[Entries with scene source code]
▼

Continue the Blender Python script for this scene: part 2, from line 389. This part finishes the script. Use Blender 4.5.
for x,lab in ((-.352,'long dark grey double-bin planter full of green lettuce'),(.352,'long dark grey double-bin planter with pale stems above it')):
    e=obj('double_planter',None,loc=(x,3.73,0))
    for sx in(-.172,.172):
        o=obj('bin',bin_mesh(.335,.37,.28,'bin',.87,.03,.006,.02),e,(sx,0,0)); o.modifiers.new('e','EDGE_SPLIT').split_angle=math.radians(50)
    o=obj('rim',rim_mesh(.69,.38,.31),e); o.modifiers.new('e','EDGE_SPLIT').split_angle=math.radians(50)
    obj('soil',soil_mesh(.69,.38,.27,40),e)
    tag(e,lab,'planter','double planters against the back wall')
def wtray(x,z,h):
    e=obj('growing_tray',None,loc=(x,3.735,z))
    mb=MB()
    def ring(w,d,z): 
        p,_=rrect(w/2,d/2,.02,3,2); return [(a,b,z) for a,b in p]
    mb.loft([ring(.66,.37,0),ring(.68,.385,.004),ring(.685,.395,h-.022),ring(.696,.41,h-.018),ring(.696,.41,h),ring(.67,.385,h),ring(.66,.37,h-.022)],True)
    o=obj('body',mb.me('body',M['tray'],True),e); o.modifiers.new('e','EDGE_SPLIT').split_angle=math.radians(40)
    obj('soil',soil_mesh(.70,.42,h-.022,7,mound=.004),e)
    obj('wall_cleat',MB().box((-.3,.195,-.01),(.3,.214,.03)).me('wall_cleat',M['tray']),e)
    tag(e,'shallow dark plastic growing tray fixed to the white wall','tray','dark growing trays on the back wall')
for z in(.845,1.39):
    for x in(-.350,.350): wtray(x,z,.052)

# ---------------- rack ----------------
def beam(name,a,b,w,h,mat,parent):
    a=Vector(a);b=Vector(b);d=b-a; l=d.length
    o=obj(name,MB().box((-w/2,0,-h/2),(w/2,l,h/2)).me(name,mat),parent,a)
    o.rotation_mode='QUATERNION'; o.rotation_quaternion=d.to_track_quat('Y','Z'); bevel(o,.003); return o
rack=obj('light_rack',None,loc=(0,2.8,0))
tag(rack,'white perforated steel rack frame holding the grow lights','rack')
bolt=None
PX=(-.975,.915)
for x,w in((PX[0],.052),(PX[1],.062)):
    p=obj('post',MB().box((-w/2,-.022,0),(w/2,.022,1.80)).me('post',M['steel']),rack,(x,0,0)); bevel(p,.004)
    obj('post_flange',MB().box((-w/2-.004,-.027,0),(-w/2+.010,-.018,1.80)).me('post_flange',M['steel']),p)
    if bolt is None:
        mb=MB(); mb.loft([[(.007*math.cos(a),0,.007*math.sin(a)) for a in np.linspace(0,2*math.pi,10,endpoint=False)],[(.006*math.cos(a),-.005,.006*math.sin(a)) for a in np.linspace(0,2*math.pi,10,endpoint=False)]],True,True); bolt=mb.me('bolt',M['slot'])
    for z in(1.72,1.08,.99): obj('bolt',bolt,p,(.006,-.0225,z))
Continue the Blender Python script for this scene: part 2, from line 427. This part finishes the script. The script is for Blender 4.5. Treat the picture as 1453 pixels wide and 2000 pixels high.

▲

**Written exercise**
Repeat back the data above, exact to the last character.

**Result below**
Continue the Blender Python script for this scene: part 2, from line 389. This part finishes the script. Use Blender 4.5.
for x,lab in ((-.352,'long dark grey double-bin planter full of green lettuce'),(.352,'long dark grey double-bin planter with pale stems above it')):
    e=obj('double_planter',None,loc=(x,3.73,0))
    for sx in(-.172,.172):
        o=obj('bin',bin_mesh(.335,.37,.28,'bin',.87,.03,.006,.02),e,(sx,0,0)); o.modifiers.new('e','EDGE_SPLIT').split_angle=math.radians(50)
    o=obj('rim',rim_mesh(.69,.38,.31),e); o.modifiers.new('e','EDGE_SPLIT').split_angle=math.radians(50)
    obj('soil',soil_mesh(.69,.38,.27,40),e)
    tag(e,lab,'planter','double planters against the back wall')
def wtray(x,z,h):
    e=obj('growing_tray',None,loc=(x,3.735,z))
    mb=MB()
    def ring(w,d,z): 
        p,_=rrect(w/2,d/2,.02,3,2); return [(a,b,z) for a,b in p]
    mb.loft([ring(.66,.37,0),ring(.68,.385,.004),ring(.685,.395,h-.022),ring(.696,.41,h-.018),ring(.696,.41,h),ring(.67,.385,h),ring(.66,.37,h-.022)],True)
    o=obj('body',mb.me('body',M['tray'],True),e); o.modifiers.new('e','EDGE_SPLIT').split_angle=math.radians(40)
    obj('soil',soil_mesh(.70,.42,h-.022,7,mound=.004),e)
    obj('wall_cleat',MB().box((-.3,.195,-.01),(.3,.214,.03)).me('wall_cleat',M['tray']),e)
    tag(e,'shallow dark plastic growing tray fixed to the white wall','tray','dark growing trays on the back wall')
for z in(.845,1.39):
    for x in(-.350,.350): wtray(x,z,.052)

# ---------------- rack ----------------
def beam(name,a,b,w,h,mat,parent):
    a=Vector(a);b=Vector(b);d=b-a; l=d.length
    o=obj(name,MB().box((-w/2,0,-h/2),(w/2,l,h/2)).me(name,mat),parent,a)
    o.rotation_mode='QUATERNION'; o.rotation_quaternion=d.to_track_quat('Y','Z'); bevel(o,.003); return o
rack=obj('light_rack',None,loc=(0,2.8,0))
tag(rack,'white perforated steel rack frame holding the grow lights','rack')
bolt=None
PX=(-.975,.915)
for x,w in((PX[0],.052),(PX[1],.062)):
    p=obj('post',MB().box((-w/2,-.022,0),(w/2,.022,1.80)).me('post',M['steel']),rack,(x,0,0)); bevel(p,.004)
    obj('post_flange',MB().box((-w/2-.004,-.027,0),(-w/2+.010,-.018,1.80)).me('post_flange',M['steel']),p)
    if bolt is None:
        mb=MB(); mb.loft([[(.007*math.cos(a),0,.007*math.sin(a)) for a in np.linspace(0,2*math.pi,10,endpoint=False)],[(.006*math.cos(a),-.005,.006*math.sin(a)) for a in np.linspace(0,2*math.pi,10,endpoint=False)]],True,True); bolt=mb.me('bolt',M['slot'])
    for z in(1.72,1.08,.99): obj('bolt',bolt,p,(.006,-.0225,z))
Continue the Blender Python script for this scene: part 2, from line 427. This part finishes the script. The script is for Blender 4.5. Treat the picture as 1453 pixels wide and 2000 pixels high.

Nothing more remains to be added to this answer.